En esta ocasión no ha sido a petición del Partido Popular (PP) en el gobierno de la nación, sino del PSC, la rama catalana de Ferraz. Con lo que se demuestra que el bipartidismo, aún en sus horas bajas, no hace prisioneros cuando lo que están en cuestión son las esencias del régimen del 78. A fortiori, que los miembros del TC hayan decidido por unanimidad anular preventivamente un acto in mente, antes incluso de haber sido convocado oficialmente, supone un atropello democrático y jurídico sin precedentes que demuestra la dudosa legitimidad del sistema vigente. Se ha invertido la regla de oro que debe regir la convivencia basada en el consentimiento de los gobernados. Porque no se trata de una suspensión cautelar de una norma jurídica, sino de un juicio de intenciones.
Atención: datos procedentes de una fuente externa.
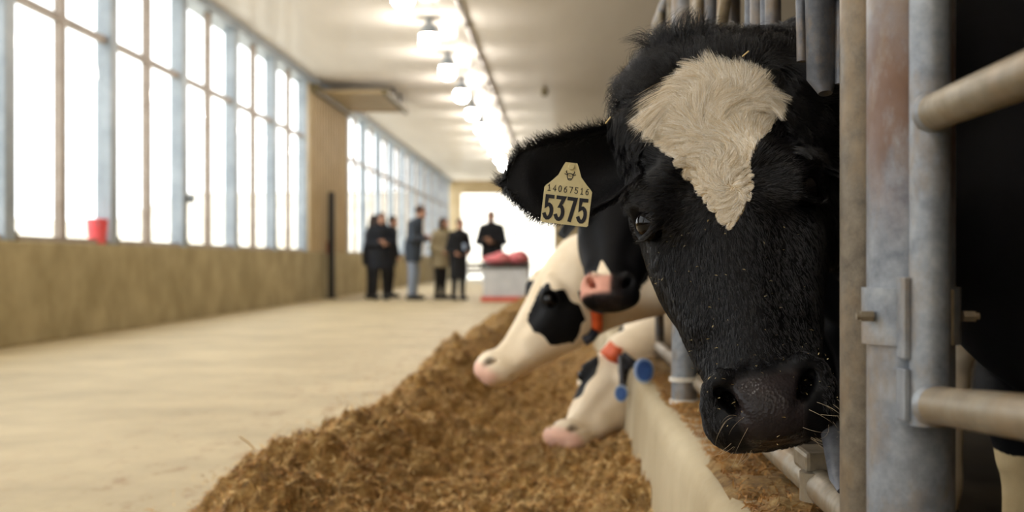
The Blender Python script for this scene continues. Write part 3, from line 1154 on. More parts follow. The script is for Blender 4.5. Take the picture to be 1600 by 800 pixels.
def build_cow(label, H, shoulder, coat_fn, material, h=.008, hmax=.03, detail=True, ears=((-1, {}), (1, {})), rot=0.0, pink_fn=None, bare_nose=True, legdx=0.0, group='cows in the stall row'):
    sx, sy, sz = shoulder
    hb = np.array([H.w((x, y, z)) for x in (-.15, .15) for y in (-.03, .27) for z in (.02, -.60)])
    f0, f1 = hb.min(0) - .01, hb.max(0) + .01
    lo = np.minimum(f0 - .05, [sx - .35, sy - .45, -.01])
    hi = np.maximum(f1 + .05, [sx + 2.0, sy + .45, sz + .45])
    S = SDF([graded(lo[i], hi[i], f0[i], f1[i], h, hmax) for i in range(3)])
    Sh = np.array(shoulder, float)
    add_head(S, H, detail)
    occ, thr = H.w((0, .13, -.09)), H.w((0, .19, -.22))
    S.cone(occ, Sh + (.02, 0, .03), .088, .20, .07)
    S.cone(thr, Sh + (-.02, 0, -.22), .062, .19, .07)
    S.ell(Sh + (.16, 0, -.2), (.40, .27, .45), .1)
    S.ell(Sh + (.78, 0, -.2), (.78, .35, .41), .12)
    S.ell(Sh + (1.38, 0, -.05), (.36, .27, .30), .1)
    g0 = 0.0
    for s_ in (-1, 1):
        S.chain([Sh + (.10 + legdx, s_ * .15, -.40), Sh + (.06 + legdx, s_ * .15, -.62), (sx + .07 + legdx, sy + s_ * .15, .40), (sx + .06 + legdx, sy + s_ * .15, .13), (sx + .04 + legdx, sy + s_ * .15, .045)],
                [.125, .085, .055, .046, .058], .04)
        S.chain([Sh + (1.40, s_ * .16, -.12), Sh + (1.25, s_ * .19, -.5), (sx + 1.52, sy + s_ * .17, .46), (sx + 1.45, sy + s_ * .17, .13), (sx + 1.42, sy + s_ * .17, .045)],
                [.19, .12, .06, .046, .058], .05)
    S.chain([Sh + (1.68, 0, .12), Sh + (1.76, 0, -.1), Sh + (1.77, 0, -.7)], [.045, .03, .04], .04)
    V, Q = S.mesh()
    V = relax(V, Q, 2, .35)
    lv = H.loc(V)
    coat = coat_fn(lv, V, None)
    s_ = -lv[:, 2]
    inhead = np.abs(lv[:, 0]) < .2
    nose = (sstep(.050, .040, np.abs(lv[:, 0]) + .3 * np.maximum(0, s_ - .55)) * sstep(.484, .498, s_) * sstep(.05, .03, lv[:, 1]) * sstep(.60, .57, s_)) if bare_nose else .8 * sum(np.clip(1.6 - np.linalg.norm((lv - np.array([q, -.008, -.518])) / np.array([.014, .02, .022]), axis=1), 0, 1) for q in (-.05, .05))  # without a bare nose: shade of the nostril hollows painted dark
    pink = pink_fn(lv) if pink_fn else np.zeros(len(V))
    allV, allQ, allc, alln, allp = [V], [Q], [coat], [nose], [pink]
    n = len(V)
    eardata = []
    for side, kw in ears:
        ev, eq, em = ear_mesh(H, side, **kw)
        allV.append(ev)
        allQ.append(eq + n)
        n += len(ev)
        allc.append(coat_fn(H.loc(ev), ev, side))
        alln.append(np.zeros(len(ev)))
        allp.append(np.zeros(len(ev)))
        eardata.append((side, ev, eq, em))
    o = raw('cow', np.concatenate(allV), np.concatenate(allQ), material, loc=(sx + .1, sy, 0))
    tag(o, label, 'cow', group)
    set_attr(o, 'coat', np.concatenate(allc))
    set_attr(o, 'nose', np.concatenate(alln))
    set_attr(o, 'pink', np.concatenate(allp))
    # eyes
    for sd in (-1, 1):
        c = H.w((EYE[0] * sd, EYE[1], EYE[2]))
        bm = bmesh.new()
        bmesh.ops.create_uvsphere(bm, u_segments=28, v_segments=18, radius=.0238 * H.k)
        vs = [tuple(np.array(v.co) + c) for v in bm.verts]
        fs = [[v.index for v in f.verts] for f in bm.faces]
        bm.free()
        raw('eye', vs, fs, M['eye'], o)
    # hooves
    for dx in (.035 + legdx, 1.415):
        for s2 in (-1, 1):
            MB().lathe((sx + dx, sy + s2 * .15 if dx < 1 else sy + s2 * .17, 0), [(.072, 0), (.066, .05), (.055, .075)], 14).build('hoof', M['hoof'], o, smooth=True)
    return o, V, Q, lv, eardata


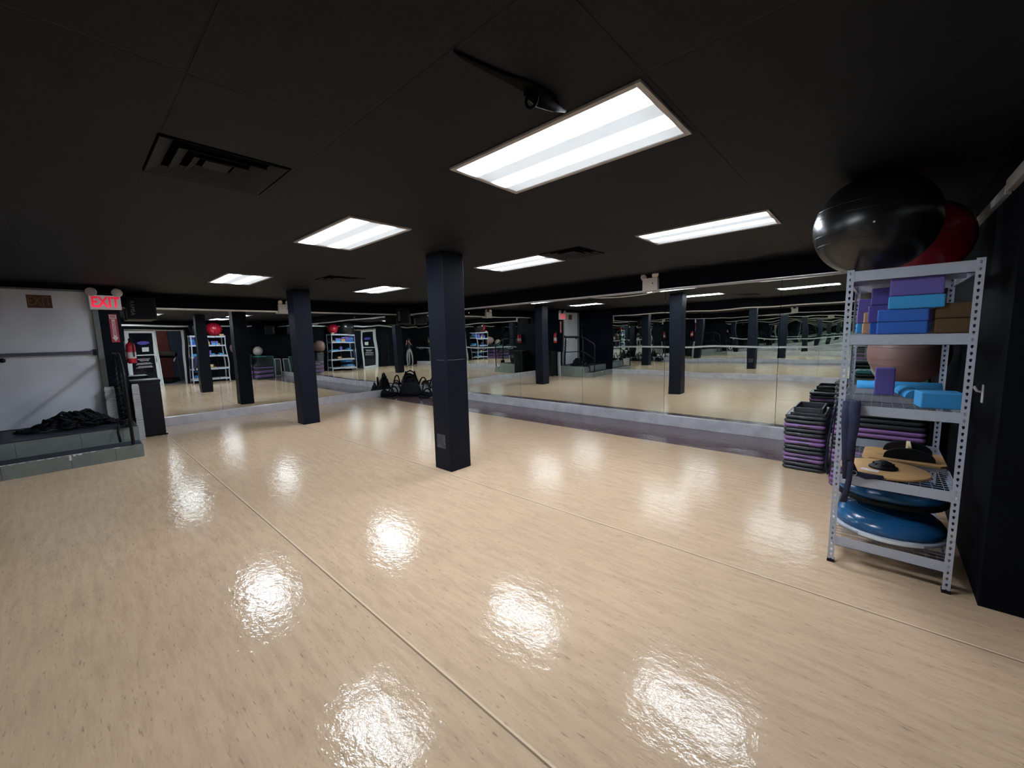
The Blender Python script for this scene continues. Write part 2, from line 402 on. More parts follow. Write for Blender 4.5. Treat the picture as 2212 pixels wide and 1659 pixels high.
# shelf-side wall with doorway (y 2.60-3.49) and the glass door opening (y 1.65-2.57)
struct('wall_right', [(XR, 3.49, 0, 0.93, YB+0.008, H+0.36), (XR, 1.60, 2.32, 0.93, 3.49, H+0.36), (XR, YF-0.008, 0, 0.93, 1.60, H+0.36)], M['wall'])
b = MB(); b.prism([(YB-0.010, MIR1), (YB-0.042, STR1-0.008), (YB-0.042, STR1), (YB+0.01, STR1), (YB+0.01, MIR1)], XL, XR, axis='x'); b.build('trim_1', M['alu'], kind='structure')
b = MB(); b.prism([(XL+0.010, MIR1), (XL+0.042, STR1-0.008), (XL+0.042, STR1), (XL-0.01, STR1), (XL-0.01, MIR1)], 0.69, YB-0.042, axis='y'); b.build('trim_2', M['alu'], kind='structure')
b = MB(); b.prism([(YF+0.010, MIR1), (YF+0.034, STR1-0.008), (YF+0.034, STR1), (YF-0.01, STR1), (YF-0.01, MIR1)], -8.20, XR, axis='x'); b.build('trim_3', M['alu'], kind='structure')
struct('trim_4', [(XR-0.028, 3.86, 2.43, XR+0.005, 6.02, 2.485), (XR-0.034, YF+0.03, 2.43, XR+0.005, 3.80, 2.50)], M['alu'], 0.003)
def kick(name, boxes): struct(name, boxes, M['steel_base'], 0.004)
kick('baseboard_back', [(XL+0.03, YB-0.03, 0, XR-0.002, YB+0.01, MIR0)])
kick('baseboard_left', [(XL-0.01, 0.69, 0, XL+0.03, YB+0.01, MIR0)])
kick('baseboard_front', [(-8.18, YF-0.01, 0, XR-0.002, YF+0.03, MIR0)])

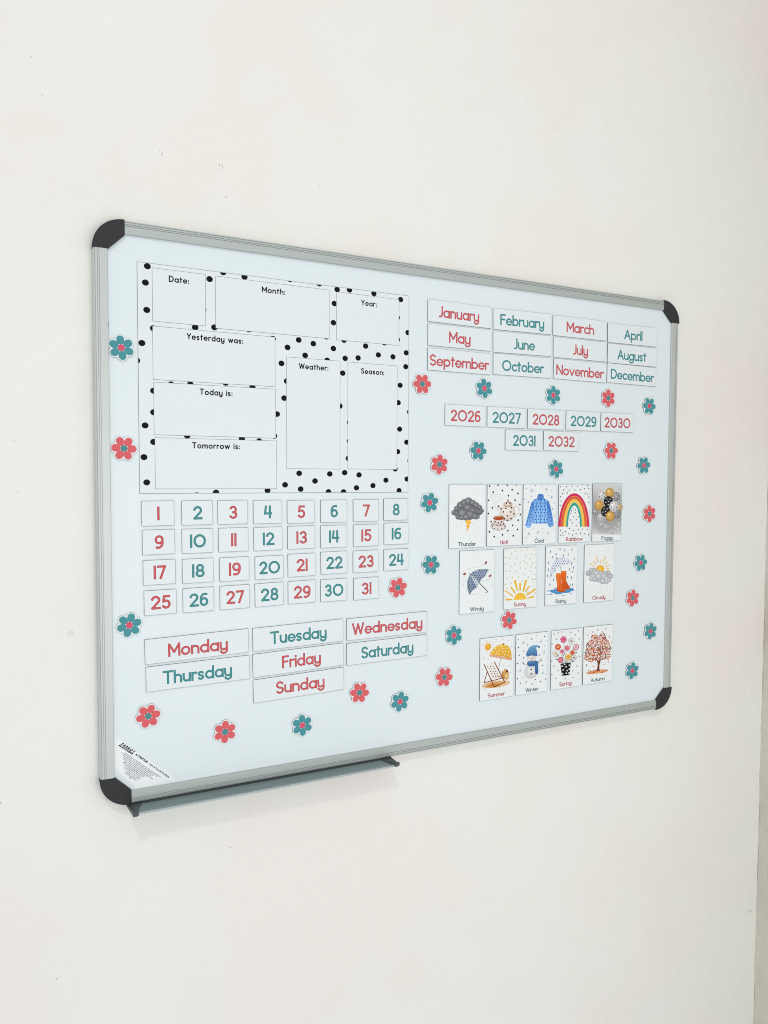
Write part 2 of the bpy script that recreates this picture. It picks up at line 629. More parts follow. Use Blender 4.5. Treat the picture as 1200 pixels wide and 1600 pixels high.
def grv(s):
    return [(s - .5, -4.0), (s - .25, -2.9), (s + .2, -2.9), (s + .45, -4.0)]


SEC += grv(12.0) + grv(14.6) + [(17.0, -3.9)] + [(17.4, -3.85), (17.65, -2.7), (18.1, -2.6), (18.35, -3.4)] + [(19.6, -2.7), (20.6, -.8), (21, 1.4), (21, 11.5), (3, 11.5), (3, 1.0)]


def rail(name, p0, p1, nrm, m):
    V, F = [], []
    n = len(SEC)
    for p in (p0, p1):
        for s, y in SEC:
            V.append((p[0] + nrm[0] * s, y, p[1] + nrm[1] * s))
    for i in range(n):
        F.append((i, (i + 1) % n, n + (i + 1) % n, n + i))
    F.append(tuple(range(n)))
    F.append(tuple(range(2 * n - 1, n - 1, -1)))
    return mesh_obj(name, V, F, m, wb)


IX, IZ = 579.1, 429.1
rail('frame_rail', (-556, IZ), (556, IZ), (0, 1), M['alu'])
rail('frame_rail', (-556, -IZ), (556, -IZ), (0, -1), M['alu'])
rail('frame_rail', (-IX, -406), (-IX, 406), (-1, 0), M['alu_v'])
rail('frame_rail', (IX, -406), (IX, 406), (1, 0), M['alu_v'])
capshape = [(-554.2, 428.0), (-554.2, 450.6)] + [(-555 + 45.6 * math.cos(R(a)), 405 + 45.6 * math.sin(R(a))) for a in range(92, 180, 4)] + [(-600.6, 404.2), (-578.4, 404.2)]
for sx in (1, -1):
    for sz in (1, -1):
        P = [(x * sx, z * sz) for x, z in capshape]
        add('corner_cap', prism_mesh('corner_cap', P, -5.0, 11.8, M['cap'], bevel=1.3), wb)

# pen tray hooked under the bottom rail
ty = [(3, -451.8), (3, -450.6), (-1, -450.9), (-32.0, -453.6), (-33.0, -450.8), (-34.2, -450.8), (-34.0, -455.4), (-1, -452.4)]
V = [(x, y, z) for x in (-550, -110) for y, z in ty]
n = len(ty)
F = [(i, (i + 1) % n, n + (i + 1) % n, n + i) for i in range(n)] + [tuple(range(n)), tuple(range(2 * n - 1, n - 1, -1))]
tray = mesh_obj('pen_tray', V, F, M['tray'], wb)
tray['label'] = 'narrow grey aluminium pen tray hooked under the bottom rail'
lipV = [(x, y, z) for x in (-549, -111) for y, z in ((-34.3, -455.5), (-34.3, -452.2), (-34.9, -452.2), (-34.9, -455.5))]
mesh_obj('tray_lip', lipV, [(0, 1, 2, 3), (7, 6, 5, 4), (0, 4, 5, 1), (1, 5, 6, 2), (2, 6, 7, 3), (3, 7, 4, 0)], M['tray_edge'], tray)


box('tray_contact_shadow', -549, -111, -6.0, -3.2, -451.5, -450.25, M['clip'], tray)  # dark strip standing in for the contact shadow where shelf meets rail


def clip_end(pts, z_top_back, z_top_front, z_bot_back, z_bot_front):
    """plan outline pts (x, y); top and bottom heights run from the back to the front."""
    ys = [p[1] for p in pts]
    yb, yf = max(ys), min(ys)
    V, n = [], len(pts)
    for zb, zf in ((z_top_back, z_top_front), (z_bot_back, z_bot_front)):
        for x, y in pts:
            t = (yb - y) / (yb - yf)
            V.append((x, y, zb + (zf - zb) * t))
    F = [tuple(range(n)), tuple(range(2 * n - 1, n - 1, -1))] + [(i, n + i, n + (i + 1) % n, (i + 1) % n) for i in range(n)]
    o = mesh_obj('tray_end', V, F, M['clip'], tray)
    b = o.modifiers.new('edge', 'BEVEL')
    b.width = .0006
    b.segments = 2
    return o


clip_end([(-562, 2), (-538, 2), (-539, -5), (-543, -14), (-546.5, -24), (-547.5, -36), (-555.5, -37), (-557.5, -24), (-561, -6)], -450.4, -450.4, -453.5, -457.5)
clip_end([(-124, 2), (-100, 2), (-101, -8), (-101.5, -24), (-101, -33), (-103, -37), (-109, -37), (-110, -31), (-113, -24), (-119, -14), (-123, -5)], -450.4, -449.0, -453.0, -455.0)
clip_end([(-110.5, -34.5), (-101.5, -34.5), (-101.0, -38), (-110.5, -38)], -447.2, -447.2, -453.2, -453.2)

# care sticker in the lower left corner
st_poly = [(-577.8, -340.2), (-489.5, -419.8), (-488.4, -422.2), (-490.5, -423.4), (-541, -428.3), (-545, -428.3), (-577.9, -391)]
st = add('care_sticker', prism_mesh('care_sticker', st_poly, -.12, -.01, M['sticker']), wb)
st['label'] = 'white care instruction sticker with dense fine print in the lower left corner'
ink = Ink()
ang = -42.0
d = (math.cos(R(ang)), math.sin(R(ang)))
nv = (d[1], -d[0])     # towards the corner


def sp_(u, v):
    return (-577.8 + d[0] * u + nv[0] * v, -340.2 + d[1] * u + nv[1] * v)


BLK = (22, 22, 24)
WHT = (228, 232, 233)
# logo: heavy slanted capitals over a black band with reversed capitals
ink.poly([sp_(15.6, 4.6), sp_(41.5, 4.6), sp_(40.4, 7.8), sp_(14.0, 7.8)], BLK)
lettering(ink, 'PARROT', *sp_(28.8, 4.4), 25.0, 3.9, 1.15, BLK, rot=ang, slant=.22)
lettering(ink, 'PRODUCTS', *sp_(27.6, 7.3), 22.5, 2.3, .5, WHT, rot=ang, slant=.2)
lettering(ink, 'ATTENTION', *sp_(56.8, 5.6), 23.5, 3.5, .85, BLK, rot=ang)
lettering(ink, 'Care & Use Instructions', *sp_(92.6, 5.6), 42.0, 3.4, .55, BLK, rot=ang)
r2 = random.Random(3)
for k in range(13):
    v = 11.6 + 2.17 * k
    u0 = 1.24 * v + 6 + (r2.random() * 5 if k else 9)
    u1 = 120.5 - 1.1 * v - r2.uniform(4, 16)
    if k == 12:
        u0, u1 = 61, 66
    u = u0
    while u < u1 - 1:
        w = min(r2.uniform(1.6, 5.5), u1 - u + .5)
        q = u
        while q < u + w:       # tiny letter strokes too small to read
            x, z = sp_(q, v)
            hgt = r2.choice((.8, .8, 1.15))
            ink.line([sp_(q, v), sp_(q, v - hgt)], .38, (66, 67, 70))
            if r2.random() < .75:
                ink.line([sp_(q, v - r2.choice((.1, .8))), sp_(q + .62, v - r2.choice((.1, .8)))], .3, (66, 67, 70))
            q += .74
        u += w + .9
ink.build('sticker_print', st, -.14)
# small scratch near the sticker and a peg hole mark on the right rail
ink = Ink()
ink.line([(-577.6, -377), (-577.2, -380), (-575.9, -383), (-576.2, -388)], .5, (120, 125, 128))
ink.build('scratch_mark', wb, -.02)
for P_, w_ in (([(-578.4, 296), (-578.5, 288)], .4), ([(577.6, -245.5), (577.6, -247.5)], 1.3)):
    ink = Ink()
    ink.line(P_, w_, (60, 62, 64))
    ink.build('scratch_mark', wb, -.02)

# ------------------------------------------------------------------ the polka dot chart
CX, CZ = -302.2, 213.7
CW, CH = 469.2, 355.2
chart = thing('display_chart', (CX, 0, CZ), 'large black polka dot chart with blank Date, Month, Year, Weather and Season boxes', 'chart')
add('magnet_backing', prism_mesh('chart_backing', rrect(CW, CH, .8), -.55, -.01, M['magnet']), chart)
add('chart_sheet', prism_mesh('chart_sheet', rrect(CW - .5, CH - .5, .8), -.8, -.56, M['card']), chart)
DOTS = [(-219.3, 172.3), (-222.4, 147.1), (-220.9, 105.6), (-124.1, 164.3), (-117.0, 88.7), (-147.4, 85.8), (-102.3, 177.7), (-67.5, 174.8), (-228.6, 54.4), (-236.5, 27.2), (-211.5, 78.4), (-212.0, -17.7), (-212.3, -51.1), (-225.2, -71.9), (-212.8, -97.1), (-227.4, -121.0), (-134.6, 115.4), (-60.8, 90.4), (-185.3, -6.4), (-155.6, -4.6), (-99.5, 1.2), (-55.1, -2.9), (-161.3, -85.8), (-73.2, -88.6), (-44.1, -91.4), (-223.7, -160.2), (-116.2, -176.4), (-147.0, -180.6), (-30.2, -173.3), (9.7, 180.0), (61.9, 179.0), (94.7, 172.8), (117.8, 174.9), (164.6, 173.8), (217.6, 169.2), (89.7, 148.5), (87.9, 115.6), (211.2, 136.6), (232.4, 111.6), (211.4, 97.3), (-20.0, 79.0), (25.0, 80.7), (5.3, 66.7), (51.1, 76.7), (75.0, 90.4), (107.6, 87.5), (87.9, 71.5), (36.4, 55.8), (148.8, 80.6), (185.3, 89.3), (109.8, 56.2), (134.4, 58.8), (173.7, 67.1), (202.6, 65.9), (229.4, 75.1), (228.5, 50.1), (76.4, 50.5), (-5.4, 39.3), (105.3, 30.4), (217.3, 16.0), (3.8, 10.3), (-0.8, -18.3), (100.0, -26.8), (213.7, -15.5), (236.6, -31.2), (-13.3, -45.5), (118.3, -54.5), (216.7, -63.0), (231.0, -86.3), (213.0, -103.8), (-18.2, -82.2), (118.0, -87.3), (116.0, -117.5), (-19.8, -107.6), (8.4, -128.7), (237.8, -120.0), (25.4, -144.3), (81.2, -145.0), (109.1, -142.6), (136.6, -146.3), (54.0, -157.3), (0.4, -163.9), (28.0, -171.2), (78.8, -176.0), (107.0, -176.2), (131.7, -169.2), (163.8, -165.3), (189.4, -155.5), (232.0, -153.3), (208.0, -135.2), (216.0, -174.3), (181.9, -182.0)]
ink = Ink()
clip = (-CW / 2 + .5, -CH / 2 + .5, CW / 2 - .5, CH / 2 - .5)
for x, z in DOTS:
    ink.ell(x, z, 5.2, 4.75, (14, 14, 15), n=26, clip=clip)
LINE = (128, 136, 138)
hw, hh = CW / 2 - .35, CH / 2 - .35
ink.line([(-hw, -hh), (hw, -hh), (hw, hh), (-hw, hh)], .45, LINE, closed=True)
ink.build('dot_pattern', chart, -.81)
BOXES = [('Date:', -514.8, -432.8, 384.8, 303.0, -474.2, 366.0, 31.1), ('Month:', -417.4, -221.9, 384.2, 301.0, -321.0, 366.6, 39.8),
         ('Year:', -209.0, -87.7, 382.7, 300.4, -147.3, 364.4, 30.3), ('Yesterday was:', -515.0, -318.4, 295.8, 213.2, -417.8, 279.6, 90.5),
         ('Today is:', -514.2, -317.7, 209.6, 127.6, -417.0, 193.6, 53.0), ('Tomorrow is:', -513.3, -316.3, 123.6, 43.1, -417.5, 107.8, 77.4),
         ('Weather:', -299.2, -201.7, 264.6, 77.0, -250.4, 246.0, 53.5), ('Season:', -187.6, -90.8, 264.2, 77.4, -139.7, 245.4, 45.2)]
for t, x0, x1, z1, z0, tx, tb, tw in BOXES:
    bxo = add('blank_box', prism_mesh('blank_box', rrect(x1 - x0, z1 - z0, .3, 1, (x0 + x1) / 2 - CX, (z0 + z1) / 2 - CZ), -1.05, -.84, M['card']), chart)
    ink = Ink()
    w = .25
    ink.line([(x0 - CX + w, z0 - CZ + w), (x1 - CX - w, z0 - CZ + w), (x1 - CX - w, z1 - CZ - w), (x0 - CX + w, z1 - CZ - w)], .5, (96, 102, 104), closed=True)
    lettering(ink, t, tx - CX, tb - CZ, tw, 10.0, 1.8, (14, 14, 16), round_cap=True)
    ink.build('heading', bxo, -1.06)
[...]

El Tribunal Constitucional se ha superado a sí mismo. Purgó el articulado de un Estatut que llevaba tiempo aplicándose con eficacia jurídica. Y ahora impone una prohibición sobre algo que no existe más que en grado de tentativa. Como la policía del pensamiento, los guardianes de la distopia “Nosotros” de Yevgueni Zamiatin, que establecieron como máxima de buen gobierno que “el único medio para liberar al hombre da la criminalidad consiste en privarlo de libertad”.